Der wird in Reichsmark angegeben und über eine sehr komplexe Formel erfolgt eine Rückrechnung eines Gebäudes auf das Jahr 1914 und dann eine Umrechnung auf den Gegenwartswert. Da wäre dem Vermittler mit einfacheren Lösungen wie dem Quadratmetermodell geholfen, das für Sicherheit bei den Entschädigungsgrenzen der versicherten Leistung sorgt. Oder nehmen Sie die Unterversicherungsverzichtsklauseln.
Sie suggerieren, dass man nicht mehr unterversichert ist. Aber die Versicherer wären ja nicht Versicherer, wenn es eine Unterversicherung nicht doch noch gäbe. Wenn Ihr Vertrag eine entsprechende Unterversicherungsverzichtsklausel enthält und der Schaden deutlich darüber hinausgeht, haben Sie doch wieder eine Unterversicherung.

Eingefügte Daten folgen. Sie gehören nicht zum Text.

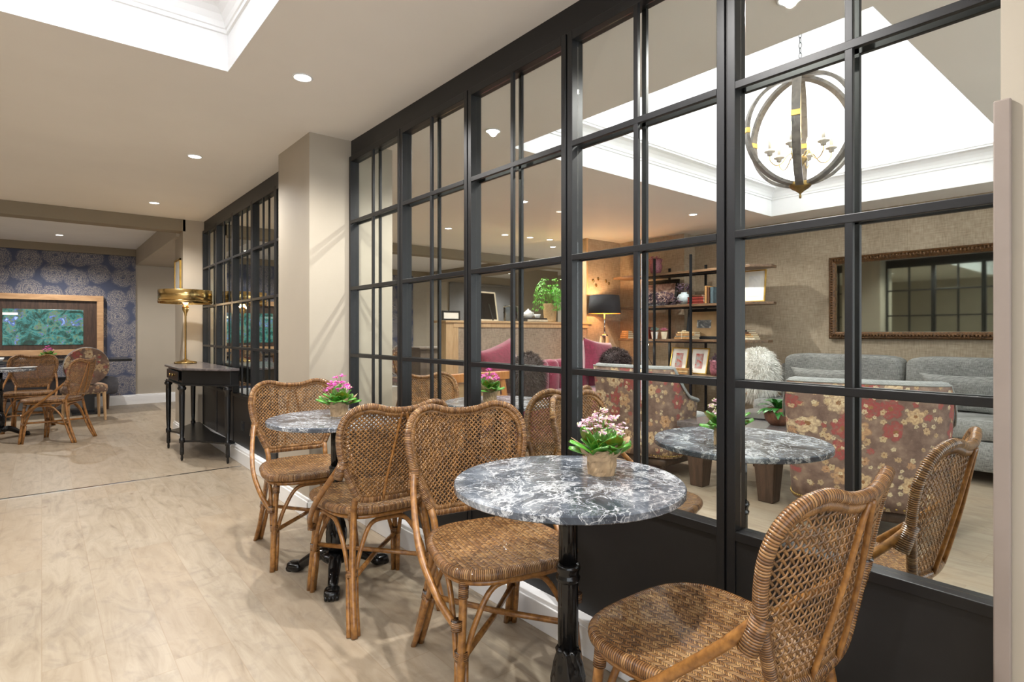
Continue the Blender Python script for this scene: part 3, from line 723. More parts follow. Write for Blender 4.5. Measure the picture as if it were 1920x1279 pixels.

Eine Lösung sind sogenannte Höchstversicherungssummen. Gerade Makler und unabhängige Vertriebe sind dankbar für einfache Lösungen, die im Hinblick auf das Leistungsangebot für den Kunden echte Sicherheit schaffen. Das wird goutiert.
Nairz: Rund 25 Prozent der Haushalte haben keine Hausratversicherung. Insofern gibt es Bedarf am Markt. Und es gibt andere neue Kanäle, über die Versicherungen abgeschlossen werden können. Und das ist genau das, wo wir als Iptiq ansetzen.
Mit modularen Produkten, die individuell auf den Kunden zugeschnitten werden können. Mit einfachen Bedingungen, mit Transparenz. Es geht darum, dort ein Angebot zu schaffen, das es so am Markt bis dato noch nicht gibt.
Und unseren Partnern, die primär nicht in der Versicherungsindustrie tätig sind, die Möglichkeit gibt, mit neuartigen Versicherungen die Kunden zu erreichen und sich am Markt zu differenzieren. Das ist der Ansatz, den wir verfolgen. Die Herausforderung allerdings bleibt, dem Kunden das bestmögliche Produkt für den individuellen Absicherungsbedarf zu verkaufen.